Molasses Lava Flow Demonstration

• For this project, you will need a raised relief map; for places to order one from, see the link to "Lava Flows on Plastic Three-Dimensional Maps." This map will show the actual shape and size of a volcano, with every corner and fold of rock represented.
  
  You will use molasses to simulate lava. Use a drinking straw to transport molasses to the top of the volcano, as follows: Stick the straw 1 or 2 inches deep into the molasses then cover the top of the straw with your thumb. As you lift the straw out, the molasses will remain trapped in the straw.
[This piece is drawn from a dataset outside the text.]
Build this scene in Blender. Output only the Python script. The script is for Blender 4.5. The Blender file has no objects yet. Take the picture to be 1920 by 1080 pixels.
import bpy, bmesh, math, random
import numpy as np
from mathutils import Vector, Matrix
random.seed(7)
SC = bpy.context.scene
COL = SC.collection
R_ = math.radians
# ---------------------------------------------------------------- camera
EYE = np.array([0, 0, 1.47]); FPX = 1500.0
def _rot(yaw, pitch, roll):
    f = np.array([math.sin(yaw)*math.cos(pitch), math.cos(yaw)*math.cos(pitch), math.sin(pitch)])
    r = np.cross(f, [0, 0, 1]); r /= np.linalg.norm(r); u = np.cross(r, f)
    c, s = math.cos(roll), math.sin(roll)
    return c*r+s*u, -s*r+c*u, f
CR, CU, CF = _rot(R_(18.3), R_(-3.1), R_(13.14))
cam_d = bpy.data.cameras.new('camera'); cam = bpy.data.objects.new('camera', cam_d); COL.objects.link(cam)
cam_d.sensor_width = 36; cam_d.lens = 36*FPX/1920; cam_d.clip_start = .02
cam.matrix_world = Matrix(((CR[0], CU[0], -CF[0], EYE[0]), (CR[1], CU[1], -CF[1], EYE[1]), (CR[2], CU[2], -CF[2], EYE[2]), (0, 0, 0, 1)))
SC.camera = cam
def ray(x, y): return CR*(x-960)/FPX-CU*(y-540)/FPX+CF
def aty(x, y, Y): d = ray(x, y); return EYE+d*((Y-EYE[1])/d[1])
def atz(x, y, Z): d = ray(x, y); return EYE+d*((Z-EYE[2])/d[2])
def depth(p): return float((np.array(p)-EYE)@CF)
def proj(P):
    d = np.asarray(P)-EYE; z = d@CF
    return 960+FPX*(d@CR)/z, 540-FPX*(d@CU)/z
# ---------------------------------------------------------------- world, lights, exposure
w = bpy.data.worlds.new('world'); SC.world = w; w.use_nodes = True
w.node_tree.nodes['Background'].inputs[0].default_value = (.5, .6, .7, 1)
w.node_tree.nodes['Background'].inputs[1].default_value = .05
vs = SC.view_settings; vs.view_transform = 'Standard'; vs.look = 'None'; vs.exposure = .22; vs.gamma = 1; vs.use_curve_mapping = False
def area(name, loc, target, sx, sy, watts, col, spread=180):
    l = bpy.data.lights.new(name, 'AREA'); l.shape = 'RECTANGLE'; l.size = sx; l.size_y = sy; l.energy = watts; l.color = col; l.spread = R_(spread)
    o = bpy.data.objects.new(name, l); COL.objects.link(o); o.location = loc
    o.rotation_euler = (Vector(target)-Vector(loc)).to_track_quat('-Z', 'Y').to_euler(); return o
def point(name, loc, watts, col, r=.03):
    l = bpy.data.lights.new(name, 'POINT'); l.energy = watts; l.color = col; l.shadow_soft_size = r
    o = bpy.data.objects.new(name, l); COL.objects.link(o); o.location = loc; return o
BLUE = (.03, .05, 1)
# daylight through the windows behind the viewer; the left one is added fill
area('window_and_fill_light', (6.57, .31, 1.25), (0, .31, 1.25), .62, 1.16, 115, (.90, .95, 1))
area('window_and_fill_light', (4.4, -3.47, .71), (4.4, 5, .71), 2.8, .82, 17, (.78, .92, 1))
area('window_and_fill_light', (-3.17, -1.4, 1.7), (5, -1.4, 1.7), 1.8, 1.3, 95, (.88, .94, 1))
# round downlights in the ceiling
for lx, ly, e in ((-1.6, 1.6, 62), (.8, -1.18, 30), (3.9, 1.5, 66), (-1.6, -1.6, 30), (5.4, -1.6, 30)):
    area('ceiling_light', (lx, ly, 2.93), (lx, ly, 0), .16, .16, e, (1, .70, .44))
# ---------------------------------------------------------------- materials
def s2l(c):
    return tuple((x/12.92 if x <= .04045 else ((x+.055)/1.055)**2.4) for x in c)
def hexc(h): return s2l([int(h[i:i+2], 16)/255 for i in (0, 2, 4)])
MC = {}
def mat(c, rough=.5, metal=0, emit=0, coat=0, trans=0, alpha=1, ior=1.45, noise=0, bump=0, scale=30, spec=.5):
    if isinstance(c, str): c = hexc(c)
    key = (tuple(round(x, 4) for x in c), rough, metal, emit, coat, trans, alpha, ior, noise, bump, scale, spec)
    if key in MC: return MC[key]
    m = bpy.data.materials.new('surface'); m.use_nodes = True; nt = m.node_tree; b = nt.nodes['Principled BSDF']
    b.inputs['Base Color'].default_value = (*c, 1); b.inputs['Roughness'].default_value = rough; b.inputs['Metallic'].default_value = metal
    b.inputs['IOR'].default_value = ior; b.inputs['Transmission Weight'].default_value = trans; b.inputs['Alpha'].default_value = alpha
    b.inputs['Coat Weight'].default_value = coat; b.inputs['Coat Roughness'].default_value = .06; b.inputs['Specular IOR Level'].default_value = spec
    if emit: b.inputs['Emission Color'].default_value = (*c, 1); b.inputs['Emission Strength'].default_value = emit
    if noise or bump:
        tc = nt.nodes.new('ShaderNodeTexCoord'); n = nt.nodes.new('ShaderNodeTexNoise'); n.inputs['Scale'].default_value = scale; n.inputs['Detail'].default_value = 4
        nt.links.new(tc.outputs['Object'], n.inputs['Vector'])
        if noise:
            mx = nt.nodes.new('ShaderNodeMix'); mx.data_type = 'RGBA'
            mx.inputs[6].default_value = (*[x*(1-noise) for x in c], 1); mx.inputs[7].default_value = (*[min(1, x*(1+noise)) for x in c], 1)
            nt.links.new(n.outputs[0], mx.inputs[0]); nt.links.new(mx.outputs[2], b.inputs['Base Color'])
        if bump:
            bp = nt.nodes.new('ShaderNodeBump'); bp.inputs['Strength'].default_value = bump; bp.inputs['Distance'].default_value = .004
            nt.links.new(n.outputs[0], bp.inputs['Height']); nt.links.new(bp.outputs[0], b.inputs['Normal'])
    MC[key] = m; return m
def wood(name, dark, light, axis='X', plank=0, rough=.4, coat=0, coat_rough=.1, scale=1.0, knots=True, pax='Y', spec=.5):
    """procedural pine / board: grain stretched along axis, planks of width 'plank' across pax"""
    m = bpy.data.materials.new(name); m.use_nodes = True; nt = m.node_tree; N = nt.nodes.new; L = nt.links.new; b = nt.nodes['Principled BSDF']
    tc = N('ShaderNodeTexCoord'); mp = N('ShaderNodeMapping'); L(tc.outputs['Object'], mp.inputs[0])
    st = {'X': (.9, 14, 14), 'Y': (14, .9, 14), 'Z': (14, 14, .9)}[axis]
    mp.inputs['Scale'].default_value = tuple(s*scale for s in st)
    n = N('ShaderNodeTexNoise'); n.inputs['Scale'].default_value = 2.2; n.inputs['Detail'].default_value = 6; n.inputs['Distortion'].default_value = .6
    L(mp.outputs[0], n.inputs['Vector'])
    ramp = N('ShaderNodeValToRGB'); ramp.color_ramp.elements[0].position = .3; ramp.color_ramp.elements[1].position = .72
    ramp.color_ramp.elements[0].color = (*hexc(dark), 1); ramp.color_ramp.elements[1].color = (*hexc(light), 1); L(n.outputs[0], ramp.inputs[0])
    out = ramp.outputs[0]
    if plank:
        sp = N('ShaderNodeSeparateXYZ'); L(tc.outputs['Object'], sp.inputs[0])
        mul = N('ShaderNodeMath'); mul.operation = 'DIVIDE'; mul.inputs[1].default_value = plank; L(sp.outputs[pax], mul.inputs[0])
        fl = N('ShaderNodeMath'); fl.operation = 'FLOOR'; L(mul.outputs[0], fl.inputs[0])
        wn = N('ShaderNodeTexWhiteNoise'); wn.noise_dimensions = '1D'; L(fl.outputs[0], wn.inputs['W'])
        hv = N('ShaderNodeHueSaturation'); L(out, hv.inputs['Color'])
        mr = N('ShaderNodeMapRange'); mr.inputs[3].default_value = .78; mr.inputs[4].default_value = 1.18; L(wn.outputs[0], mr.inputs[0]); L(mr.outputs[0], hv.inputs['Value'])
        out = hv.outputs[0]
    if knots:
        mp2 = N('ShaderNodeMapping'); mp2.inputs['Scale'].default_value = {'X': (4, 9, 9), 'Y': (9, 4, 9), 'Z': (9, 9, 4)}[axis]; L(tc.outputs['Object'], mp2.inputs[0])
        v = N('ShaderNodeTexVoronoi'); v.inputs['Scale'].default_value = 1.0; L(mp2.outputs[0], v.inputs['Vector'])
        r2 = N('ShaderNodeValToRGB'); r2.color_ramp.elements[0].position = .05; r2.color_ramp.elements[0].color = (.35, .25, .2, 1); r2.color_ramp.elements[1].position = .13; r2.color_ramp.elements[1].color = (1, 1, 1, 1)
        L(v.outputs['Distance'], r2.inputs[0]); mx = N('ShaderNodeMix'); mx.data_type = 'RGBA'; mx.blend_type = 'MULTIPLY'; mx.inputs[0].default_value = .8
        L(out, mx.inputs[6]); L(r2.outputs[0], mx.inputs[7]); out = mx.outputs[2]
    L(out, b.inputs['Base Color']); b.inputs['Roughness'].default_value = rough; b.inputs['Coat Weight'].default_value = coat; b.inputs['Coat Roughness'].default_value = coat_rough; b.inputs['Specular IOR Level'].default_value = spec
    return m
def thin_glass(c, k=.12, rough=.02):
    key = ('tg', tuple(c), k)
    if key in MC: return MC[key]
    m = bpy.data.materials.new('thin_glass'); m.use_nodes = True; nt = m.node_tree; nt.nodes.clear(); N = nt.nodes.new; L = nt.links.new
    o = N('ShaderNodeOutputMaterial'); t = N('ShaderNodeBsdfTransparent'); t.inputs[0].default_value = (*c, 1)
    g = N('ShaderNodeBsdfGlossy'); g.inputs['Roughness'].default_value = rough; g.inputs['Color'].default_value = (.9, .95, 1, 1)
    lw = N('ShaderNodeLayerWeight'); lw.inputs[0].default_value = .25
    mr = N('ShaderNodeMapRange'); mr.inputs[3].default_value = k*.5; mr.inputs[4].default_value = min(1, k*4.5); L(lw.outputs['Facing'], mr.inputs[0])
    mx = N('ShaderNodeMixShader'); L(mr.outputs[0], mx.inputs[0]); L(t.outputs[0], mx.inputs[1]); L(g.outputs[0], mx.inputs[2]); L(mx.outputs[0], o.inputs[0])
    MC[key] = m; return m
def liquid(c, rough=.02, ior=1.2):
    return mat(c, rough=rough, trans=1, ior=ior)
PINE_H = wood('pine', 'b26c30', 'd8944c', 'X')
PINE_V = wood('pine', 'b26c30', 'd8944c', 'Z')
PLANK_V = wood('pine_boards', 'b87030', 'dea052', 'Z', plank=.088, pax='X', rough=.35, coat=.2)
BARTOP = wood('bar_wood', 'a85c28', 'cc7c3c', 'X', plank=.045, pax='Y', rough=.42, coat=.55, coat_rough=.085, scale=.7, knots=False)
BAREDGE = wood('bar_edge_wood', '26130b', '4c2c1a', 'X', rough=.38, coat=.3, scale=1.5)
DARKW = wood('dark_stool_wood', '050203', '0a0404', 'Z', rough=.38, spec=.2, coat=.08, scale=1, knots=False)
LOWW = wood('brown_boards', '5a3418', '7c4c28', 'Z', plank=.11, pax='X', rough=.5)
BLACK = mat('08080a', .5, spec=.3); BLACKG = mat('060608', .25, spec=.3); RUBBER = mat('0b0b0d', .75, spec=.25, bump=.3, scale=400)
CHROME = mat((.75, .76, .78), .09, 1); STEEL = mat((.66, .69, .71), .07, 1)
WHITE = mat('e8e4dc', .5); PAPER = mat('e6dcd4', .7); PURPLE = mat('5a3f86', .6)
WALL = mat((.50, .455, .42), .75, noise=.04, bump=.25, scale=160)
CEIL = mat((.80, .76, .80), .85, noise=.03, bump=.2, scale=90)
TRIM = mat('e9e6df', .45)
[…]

It'll stay there as long as you keep your thumb covering the top end. Bring the straw over to the three-dimensional map so that the bottom end points to the volcano's peak. Lift your thumb to allow the molasses to drip out of the straw and onto the top of the volcano. Watch it flow down the slopes of the volcano, following the pull of gravity and the lie of the land.
  
  

Molasses Viscosity Variations

• Lava isn't the same volcano to volcano. Different rocks melt at different temperatures; for example, basalt lava is hotter than andesite lava, which is hotter than dacite and rhyolite lavas. The hotter the lava is, the faster its flow rate.
  
  To demonstrate the effect temperature has on viscosity and flow rate, run the three-dimensional map demonstration several times. The first time, use room-temperature molasses. On subsequent runs, use molasses heated to higher and higher temperatures.